Dalam banyak kasus, wisatawan tidak berbicara bahasa lokal dan tidak dapat dengan mudah menemukan petunjuk tentang bagaimana berperilaku dalam penanganan bencana.
Banyak destinasi wisata yang berada di daerah keindahan alam, seperti garis pantai, gunung, sungai, dan danau di mana ada risiko dan bahaya yang lebih besar untuk terkena dan terdampak bencana alam.
Wisatawan memiliki sedikit pengetahuan tentang tempat yang mereka kunjungi, bahkan kurang begitu tahu tentang bagaimana untuk bereaksi, ke mana harus pergi, siapa yang harus diajak bicara, dan bagaimana prosedur darurat ketika berada pada sebuah destinasi yang mengalami bencana.
Industri pariwisata adalah industri multi sektor yang saling berkaitan, sehingga tidak mudah merespon bencana. Ini juga menekankan perlunya suatu sistem informasi di seluruh industri yang tersedia untuk semua jenis perusahaan yang dapat digunakan dalam menghadapi bencana. Atau perencanaan pembangunan pariwisata teritegrasi.
Alasan-alasan di atas menekankan perlunya stakeholders sebuah destinasi membuat sistem pengelolaan pengetahuan dan informasi bencana yang bisa dikomunikasikan dengan baik dan benar kepada wisatawan dan para pemangku kepentingan lainnya, seperti pekerja wisata dan penduduk lokal, sehingga kerusakan dan korban jiwa bisa diminimalisir. Sebuah destinasi akan mendapatkan manfaat dari sistem pengelolaan pengetahuan dan informasi yang digunakan untuk menangani bencana secara efektif.

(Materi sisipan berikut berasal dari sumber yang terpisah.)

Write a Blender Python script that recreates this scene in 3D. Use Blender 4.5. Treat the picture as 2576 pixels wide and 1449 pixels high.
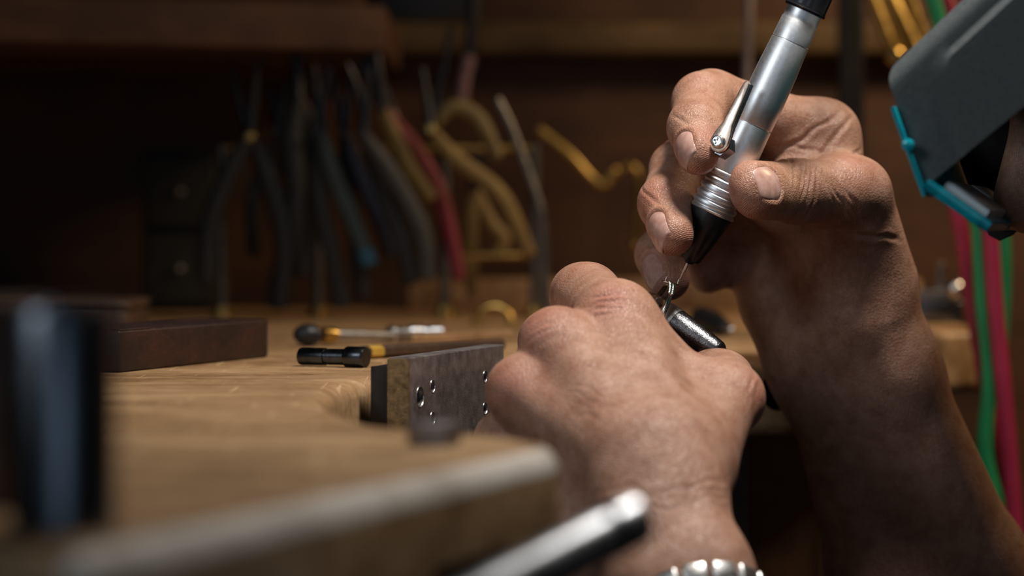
import bpy, bmesh, math, random
import numpy as np
from mathutils import Vector, Matrix
from mathutils.bvhtree import BVHTree

for o in list(bpy.data.objects):
    bpy.data.objects.remove(o, do_unlink=True)
scene = bpy.context.scene
COL = scene.collection
random.seed(7)
rng = np.random.default_rng(7)

# ---------------------------------------------------------------- camera
ZB = 0.95            # height of the bench top above the floor
CAMH = 0.046         # camera height above the bench top
FPX = 6154.0         # focal length in pixels of the 2576 px wide frame
HY, CX = 560.0, 1288.0
cam_d = bpy.data.cameras.new('camera')
cam = bpy.data.objects.new('camera', cam_d)
COL.objects.link(cam)
cam.location = (0, 0, ZB + CAMH)
cam.rotation_euler = (math.pi / 2, 0, 0)
cam_d.sensor_width = 36.0
cam_d.lens = FPX * 36.0 / 2576.0
cam_d.shift_y = -(724.5 - HY) / 2576.0
cam_d.clip_start = 0.02
cam_d.clip_end = 20
cam_d.dof.use_dof = True
cam_d.dof.focus_distance = 0.738
cam_d.dof.aperture_fstop = 7.5
cam_d.dof.aperture_blades = 9
scene.camera = cam

# ---------------------------------------------------------------- world, lights, exposure
world = bpy.data.worlds.new('workshop_ambient')
scene.world = world
world.use_nodes = True
bg = world.node_tree.nodes['Background']
bg.inputs['Color'].default_value = (1.0, 0.80, 0.62, 1)
bg.inputs['Strength'].default_value = 0.006

def area_light(name, loc, target, size, size_y, power, color, spread=180):
    l = bpy.data.lights.new(name, 'AREA')
    l.shape = 'RECTANGLE'
    l.size, l.size_y, l.energy, l.color = size, size_y, power, color
    l.spread = math.radians(spread)
    o = bpy.data.objects.new(name, l)
    COL.objects.link(o)
    o.location = loc
    d = Vector(target) - Vector(loc)
    o.rotation_euler = d.to_track_quat('-Z', 'Y').to_euler()
    return o

area_light('bench_lamp', (0.145, 0.635, ZB + 0.52), (0.085, 0.70, ZB + 0.04), 0.11, 0.085, 1.10, (1.0, 0.95, 0.89), 96)
area_light('window_light', (-0.62, 0.08, ZB + 0.46), (0.09, 0.72, ZB + 0.05), 0.35, 0.30, 0.17, (0.84, 0.92, 1.0), 45)
area_light('far_window_light', (0.05, -1.15, ZB + 0.25), (-0.1, 0.4, ZB + 0.02), 0.5, 0.7, 0.13, (0.55, 0.76, 1.0), 60)
area_light('side_lamp', (0.55, 1.02, ZB + 0.45), (0.20, 1.30, ZB + 0.0), 0.14, 0.14, 1.45, (1.0, 0.70, 0.40), 130)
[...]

Global Sustainable Tourism Criteria (GSTC) dan World Tourism Organization (WTO) serta UU Nomor 10 tentang Kepariwisataan menjabarkan secara jelas dan terperinci kerangka kerja untuk sistem pengelolaan pengetahuan dan informasipada Tourism Disaster Management. Ada lima tahapan kerangka kerja berdasarkan proses terbentuknya bencana, yakni pre-event, prodromal (disaster imminent), emergency, intermediate, dan long term recovery. Masing-masing tahap terkait dengan unsur-unsur pengelolaan bencana, seperti pendahulu, mobilisasi, pemulihan, rekontruksi, dan evaluasi.
Sehingga jika hal ini terus dan terus dilakukan dalam konteks adaptasi dampak bencana maka keberlanjutan destinasi dan giat pelaku pariwisata akan terus berjalan dengan baik.